§ **EXERCISE AIM**:
Without the pictures, write out all the lines below exactly as they appear.
---------- RECORDED INFORMATION
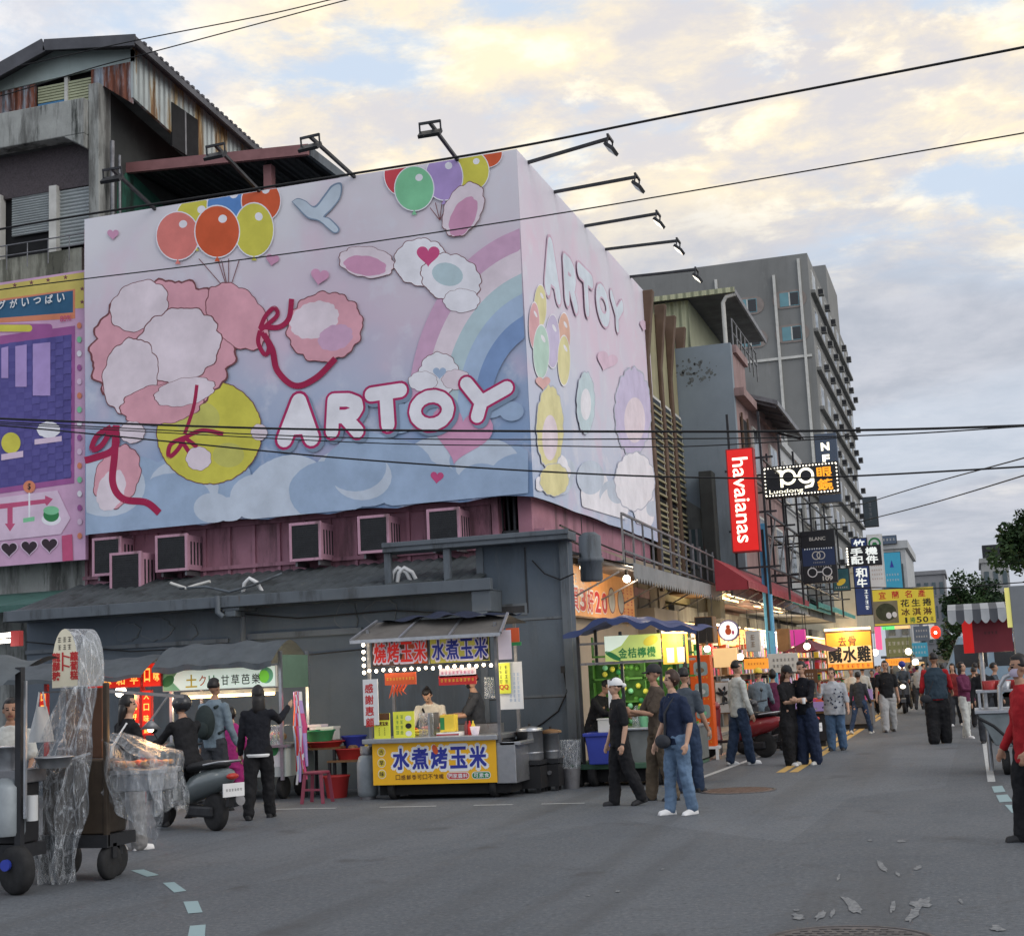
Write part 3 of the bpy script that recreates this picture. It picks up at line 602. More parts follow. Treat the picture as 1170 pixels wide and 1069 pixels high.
# lettering: fat rounded letters built of round-ended strokes
def ring_pts(n=14): return [(.5+.46*cos(2*pi*k/n), .5+.5*sin(2*pi*k/n)) for k in range(n+1)]
STK = {'A': [[(.06, 0), (.5, 1), (.94, 0)], [(.27, .33), (.73, .33)]], 'R': [[(.12, 0), (.12, 1), (.6, 1), (.86, .9), (.9, .74), (.8, .56), (.55, .47), (.12, .47)], [(.5, .47), (.95, 0)]], 'T': [[(0, 1), (1, 1)], [(.5, 1), (.5, 0)]], 'O': [ring_pts()], 'Y': [[(.04, 1), (.46, .46)], [(1, 1), (.46, .46), (.42, 0)]]}
def bubble(ch, x0_, y0_, x1_, y1_, rot, fr, conv, passes):
    p, q = conv(x0_, y1_), conv(x1_, y0_); cx, cy, w, h = (p[0]+q[0])/2, (p[1]+q[1])/2, abs(q[0]-p[0]), abs(q[1]-p[1]); ca, sa = cos(radians(rot)), sin(radians(rot))
    for dx, dy, R, m in passes:
        R0 = .16*h; asp = min(1, w/h*1.25)
        def at_(u, v): a, c = (u-.5)*(w-2*R0*asp), (v-.5)*(h-2*R0); return (cx+dx+a*ca-c*sa, cy+dy+a*sa+c*ca)
        r = R*h
        for S_ in STK[ch]:
            for i in range(len(S_)):
                a = at_(*S_[i]); b.poly(fr, ellipse(a[0], a[1], r*asp, r, 14), lay(), m)
                if i+1 < len(S_):
                    c = at_(*S_[i+1]); l = sqrt((c[0]-a[0])**2+(c[1]-a[1])**2) or 1; nx, ny = -(c[1]-a[1])/l*r*asp, (c[0]-a[0])/l*r; b.poly(fr, [(a[0]+nx, a[1]+ny), (c[0]+nx, c[1]+ny), (c[0]-nx, c[1]-ny), (a[0]-nx, a[1]-ny)], lay(), m)
for a in (('A', 316, 446, 368, 514, -3), ('R', 370, 446, 419, 504, -5), ('T', 419, 437, 467, 497, 2), ('O', 467, 442, 521, 496, 0), ('Y', 522, 429, 584, 488, -12)): bubble(*a, FB, PB, ((.05, -.06, .205, 'ink_line'), (0, 0, .198, 'ink_outline'), (0, 0, .146, 'ink_paleink')))
b.build('front_panel', bb)
# ---- side face
b = MB(); L = [0.022]
for n_, c_ in (('ylw', (222, 214, 160)), ('red', (218, 168, 172)), ('orange', (224, 180, 160)), ('lilac', (202, 192, 220)), ('green', (186, 214, 200)), ('coral', (222, 176, 172)), ('mint', (196, 214, 220)), ('heart', (218, 190, 208)), ('line', (182, 186, 200))): I('pale_'+n_, *c_)
QS = lambda pts: [PS(x, y) for x, y in pts]
def spanel(u, v):
    sag = .02*abs(sin(u*pi*4))*(1-v)**6; return Vector((XB+.02*sin(u*13)*(v*(1-v)*2), YB+(YEnd-YB)*u, zb_+sag+(zt-zb_)*v))
b.box(XB-.09, YB+.1, zb_+.1, XB-.04, YEnd, zt, 'white'); b.grid(spanel, 50, 24, 'print_side')
def sball(cx, cy, rx, ry, m): balloon(cx, cy, rx, ry, m, QS, FBS, False)
for k in range(26):
    x = 612+135*rc.random(); y = 545+.4*(x-612)*.8+30*rc.random()-20; r = 8+14*rc.random(); P = [(min(max(px, 611), 748), min(py, 562+(px-608)*.30)) for px, py in ellipse(x, y, r*.8, r, 20)]
    art(P, ['ink_cloud', 'ink_paleink'][k % 2], FBS, QS)
def spuff(cx, cy, rx, ry, n, sd_, m, amp=.1): art(fluffy(cx, cy, rx*1.05, ry*1.04, n, sd_, 0, amp), 'ink_pale_line', FBS, QS); art(fluffy(cx, cy, rx, ry, n, sd_, 0, amp), m, FBS, QS)
for a in ((616, 350, 7, 24, 'ink_pale_ylw'), (609, 372, 6, 26, 'ink_pale_red'), (643, 384, 7, 26, 'ink_pale_orange'), (630, 390, 8, 30, 'ink_pale_lilac'), (643, 412, 7, 28, 'ink_pale_ylw'), (617, 402, 9, 30, 'ink_pale_green')): sball(*a)
spuff(627, 488, 15, 46, 13, 41, 'ink_pale_ylw'); art(ellipse(627, 500, 9, 26), 'ink_pale', FBS, QS); heart(619, 437, 9, 'ink_pale_coral', 0, QS, FBS); spuff(632, 548, 16, 18, 9, 42, 'ink_pale_ylw')
spuff(668, 460, 10, 34, 11, 43, 'ink_pale_mint'); art(ellipse(668, 462, 6, 18), 'ink_paleink', FBS, QS); spuff(722, 470, 20, 48, 15, 44, 'ink_pale_lilac'); art(ellipse(724, 480, 12, 26), 'ink_pale', FBS, QS); spuff(724, 550, 22, 32, 12, 45, 'ink_paleink')
heart(692, 412, 13, 'ink_pale_heart', 20, QS, FBS); heart(736, 372, 7, 'ink_pale_heart', 20, QS, FBS)
I('sidelet', 214, 224, 234)
for a in (('A', 617, 266, 641, 348, 0), ('R', 640, 290, 660, 358, 0), ('T', 658, 303, 679, 366, 0), ('O', 678, 322, 697, 376, 0), ('Y', 695, 334, 713, 384, 0)):
    ch, xa_, ya_, xb2, yb2, ro = a
    def cv(x, y, a=a): c0, w, h = PS((a[1]+a[3])/2, (a[2]+a[4])/2), PS(a[3], a[4])[0]-PS(a[1], a[2])[0], abs(PS((a[1]+a[3])/2, a[2])[1]-PS((a[1]+a[3])/2, a[4])[1])*.86; return (c0[0]+w*((x-a[1])/(a[3]-a[1])-.5), c0[1]-h*((y-a[2])/(a[4]-a[2])-.5))
    bubble(ch, xa_, ya_, xb2, yb2, ro, FBS, cv, ((0, 0, .19, mat('ink_side_edge', S(206, 176, 196), .55)), (0, 0, .145, 'ink_sidelet')))
b.build('side_panel', bb)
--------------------
§ **EXERCISE ANSWER**:
Write part 3 of the bpy script that recreates this picture. It picks up at line 602. More parts follow. Treat the picture as 1170 pixels wide and 1069 pixels high.
# lettering: fat rounded letters built of round-ended strokes
def ring_pts(n=14): return [(.5+.46*cos(2*pi*k/n), .5+.5*sin(2*pi*k/n)) for k in range(n+1)]
STK = {'A': [[(.06, 0), (.5, 1), (.94, 0)], [(.27, .33), (.73, .33)]], 'R': [[(.12, 0), (.12, 1), (.6, 1), (.86, .9), (.9, .74), (.8, .56), (.55, .47), (.12, .47)], [(.5, .47), (.95, 0)]], 'T': [[(0, 1), (1, 1)], [(.5, 1), (.5, 0)]], 'O': [ring_pts()], 'Y': [[(.04, 1), (.46, .46)], [(1, 1), (.46, .46), (.42, 0)]]}
def bubble(ch, x0_, y0_, x1_, y1_, rot, fr, conv, passes):
    p, q = conv(x0_, y1_), conv(x1_, y0_); cx, cy, w, h = (p[0]+q[0])/2, (p[1]+q[1])/2, abs(q[0]-p[0]), abs(q[1]-p[1]); ca, sa = cos(radians(rot)), sin(radians(rot))
    for dx, dy, R, m in passes:
        R0 = .16*h; asp = min(1, w/h*1.25)
        def at_(u, v): a, c = (u-.5)*(w-2*R0*asp), (v-.5)*(h-2*R0); return (cx+dx+a*ca-c*sa, cy+dy+a*sa+c*ca)
        r = R*h
        for S_ in STK[ch]:
            for i in range(len(S_)):
                a = at_(*S_[i]); b.poly(fr, ellipse(a[0], a[1], r*asp, r, 14), lay(), m)
                if i+1 < len(S_):
                    c = at_(*S_[i+1]); l = sqrt((c[0]-a[0])**2+(c[1]-a[1])**2) or 1; nx, ny = -(c[1]-a[1])/l*r*asp, (c[0]-a[0])/l*r; b.poly(fr, [(a[0]+nx, a[1]+ny), (c[0]+nx, c[1]+ny), (c[0]-nx, c[1]-ny), (a[0]-nx, a[1]-ny)], lay(), m)
for a in (('A', 316, 446, 368, 514, -3), ('R', 370, 446, 419, 504, -5), ('T', 419, 437, 467, 497, 2), ('O', 467, 442, 521, 496, 0), ('Y', 522, 429, 584, 488, -12)): bubble(*a, FB, PB, ((.05, -.06, .205, 'ink_line'), (0, 0, .198, 'ink_outline'), (0, 0, .146, 'ink_paleink')))
b.build('front_panel', bb)
# ---- side face
b = MB(); L = [0.022]
for n_, c_ in (('ylw', (222, 214, 160)), ('red', (218, 168, 172)), ('orange', (224, 180, 160)), ('lilac', (202, 192, 220)), ('green', (186, 214, 200)), ('coral', (222, 176, 172)), ('mint', (196, 214, 220)), ('heart', (218, 190, 208)), ('line', (182, 186, 200))): I('pale_'+n_, *c_)
QS = lambda pts: [PS(x, y) for x, y in pts]
def spanel(u, v):
    sag = .02*abs(sin(u*pi*4))*(1-v)**6; return Vector((XB+.02*sin(u*13)*(v*(1-v)*2), YB+(YEnd-YB)*u, zb_+sag+(zt-zb_)*v))
b.box(XB-.09, YB+.1, zb_+.1, XB-.04, YEnd, zt, 'white'); b.grid(spanel, 50, 24, 'print_side')
def sball(cx, cy, rx, ry, m): balloon(cx, cy, rx, ry, m, QS, FBS, False)
for k in range(26):
    x = 612+135*rc.random(); y = 545+.4*(x-612)*.8+30*rc.random()-20; r = 8+14*rc.random(); P = [(min(max(px, 611), 748), min(py, 562+(px-608)*.30)) for px, py in ellipse(x, y, r*.8, r, 20)]
    art(P, ['ink_cloud', 'ink_paleink'][k % 2], FBS, QS)
def spuff(cx, cy, rx, ry, n, sd_, m, amp=.1): art(fluffy(cx, cy, rx*1.05, ry*1.04, n, sd_, 0, amp), 'ink_pale_line', FBS, QS); art(fluffy(cx, cy, rx, ry, n, sd_, 0, amp), m, FBS, QS)
for a in ((616, 350, 7, 24, 'ink_pale_ylw'), (609, 372, 6, 26, 'ink_pale_red'), (643, 384, 7, 26, 'ink_pale_orange'), (630, 390, 8, 30, 'ink_pale_lilac'), (643, 412, 7, 28, 'ink_pale_ylw'), (617, 402, 9, 30, 'ink_pale_green')): sball(*a)
spuff(627, 488, 15, 46, 13, 41, 'ink_pale_ylw'); art(ellipse(627, 500, 9, 26), 'ink_pale', FBS, QS); heart(619, 437, 9, 'ink_pale_coral', 0, QS, FBS); spuff(632, 548, 16, 18, 9, 42, 'ink_pale_ylw')
spuff(668, 460, 10, 34, 11, 43, 'ink_pale_mint'); art(ellipse(668, 462, 6, 18), 'ink_paleink', FBS, QS); spuff(722, 470, 20, 48, 15, 44, 'ink_pale_lilac'); art(ellipse(724, 480, 12, 26), 'ink_pale', FBS, QS); spuff(724, 550, 22, 32, 12, 45, 'ink_paleink')
heart(692, 412, 13, 'ink_pale_heart', 20, QS, FBS); heart(736, 372, 7, 'ink_pale_heart', 20, QS, FBS)
I('sidelet', 214, 224, 234)
for a in (('A', 617, 266, 641, 348, 0), ('R', 640, 290, 660, 358, 0), ('T', 658, 303, 679, 366, 0), ('O', 678, 322, 697, 376, 0), ('Y', 695, 334, 713, 384, 0)):
    ch, xa_, ya_, xb2, yb2, ro = a
    def cv(x, y, a=a): c0, w, h = PS((a[1]+a[3])/2, (a[2]+a[4])/2), PS(a[3], a[4])[0]-PS(a[1], a[2])[0], abs(PS((a[1]+a[3])/2, a[2])[1]-PS((a[1]+a[3])/2, a[4])[1])*.86; return (c0[0]+w*((x-a[1])/(a[3]-a[1])-.5), c0[1]-h*((y-a[2])/(a[4]-a[2])-.5))
    bubble(ch, xa_, ya_, xb2, yb2, ro, FBS, cv, ((0, 0, .19, mat('ink_side_edge', S(206, 176, 196), .55)), (0, 0, .145, 'ink_sidelet')))
b.build('side_panel', bb)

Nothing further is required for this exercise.